My favorite word to say would probably be 'indubitably'.
There is no reasonable way to know the longest word. First, how are we going to count? Syllables? Moras? Segments? Letters (which makes the question more "longest graphical representation of a word" than "longest word")?
Then: what do we count as the English language? Do technical and scientific terms count? Which speaker populations do we count as English? This last question is especially difficult (read: impossible). Bear in mind that languages don't have the sharp borders we like to think they do - there isn't a point between France and Spain where they suddenly stop speaking one language and start speaking the other - the languages blur together in varying degrees across the entire border region forming a gradient between them. Even assuming we decide all of that, what makes a word "official"? How many speakers have to adopt it? I can make up extraordinarily long words all day, but it seems odd to call them the longest words in "English".
CrashBang said:
Chilver. A female lamb and the only word to rhyme with silver
That's Old English, a quite different language from Modern English.

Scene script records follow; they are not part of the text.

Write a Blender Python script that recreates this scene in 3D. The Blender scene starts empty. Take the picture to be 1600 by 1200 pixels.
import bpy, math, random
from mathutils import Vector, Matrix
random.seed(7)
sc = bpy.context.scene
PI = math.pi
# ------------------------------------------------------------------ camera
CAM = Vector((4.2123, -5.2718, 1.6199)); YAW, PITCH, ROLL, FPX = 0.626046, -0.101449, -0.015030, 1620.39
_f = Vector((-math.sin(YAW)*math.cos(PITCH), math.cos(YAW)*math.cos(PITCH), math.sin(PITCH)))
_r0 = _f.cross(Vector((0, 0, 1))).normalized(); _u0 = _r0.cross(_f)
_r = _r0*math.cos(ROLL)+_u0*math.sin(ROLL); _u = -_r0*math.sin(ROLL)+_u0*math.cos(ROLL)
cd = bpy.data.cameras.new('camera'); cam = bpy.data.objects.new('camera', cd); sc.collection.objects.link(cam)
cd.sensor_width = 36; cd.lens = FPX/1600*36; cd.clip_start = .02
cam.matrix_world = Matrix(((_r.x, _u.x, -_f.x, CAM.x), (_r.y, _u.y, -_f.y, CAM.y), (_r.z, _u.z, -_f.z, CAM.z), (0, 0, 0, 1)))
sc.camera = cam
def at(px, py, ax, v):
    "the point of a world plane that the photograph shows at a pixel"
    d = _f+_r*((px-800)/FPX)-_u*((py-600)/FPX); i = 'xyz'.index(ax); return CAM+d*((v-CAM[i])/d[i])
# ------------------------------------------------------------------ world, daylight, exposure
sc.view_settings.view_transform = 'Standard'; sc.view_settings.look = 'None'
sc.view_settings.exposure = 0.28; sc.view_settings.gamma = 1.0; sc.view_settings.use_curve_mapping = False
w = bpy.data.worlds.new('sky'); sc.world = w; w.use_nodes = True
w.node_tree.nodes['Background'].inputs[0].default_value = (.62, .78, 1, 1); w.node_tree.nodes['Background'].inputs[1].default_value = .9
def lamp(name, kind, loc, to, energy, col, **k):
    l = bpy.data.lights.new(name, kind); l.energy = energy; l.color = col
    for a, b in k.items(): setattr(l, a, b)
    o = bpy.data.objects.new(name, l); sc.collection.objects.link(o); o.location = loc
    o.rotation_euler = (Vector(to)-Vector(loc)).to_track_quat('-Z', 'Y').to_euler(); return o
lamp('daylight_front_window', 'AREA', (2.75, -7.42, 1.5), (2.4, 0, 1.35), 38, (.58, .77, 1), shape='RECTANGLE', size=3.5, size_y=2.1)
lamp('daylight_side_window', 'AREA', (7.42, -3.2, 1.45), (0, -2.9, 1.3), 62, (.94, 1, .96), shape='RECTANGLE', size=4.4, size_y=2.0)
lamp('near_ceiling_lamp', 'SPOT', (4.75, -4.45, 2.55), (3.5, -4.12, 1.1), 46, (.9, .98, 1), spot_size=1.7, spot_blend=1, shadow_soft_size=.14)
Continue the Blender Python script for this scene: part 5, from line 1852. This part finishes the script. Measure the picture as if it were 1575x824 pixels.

Incidentally, the word "silver" didn't exist in OE (you would be looking for "siolfor"), nor do we have any truly firm understanding of how most OE words were pronounced, so it's pretty impossible to know if it would have rhymed with "silver". And given the number of changes in vowel pronunciation without subsequent grapheme changes even relatively recently, it's very unlikely that they rhyme.
TL;DR: Language is complicated. Speaking a language doesn't mean you understand its mechanics any more than living in the universe means you understand astronomy. Life is hard.
OT: The verb "effect". It's a useful word that I don't hear often enough and I think it imparts a really nice feeling to statements.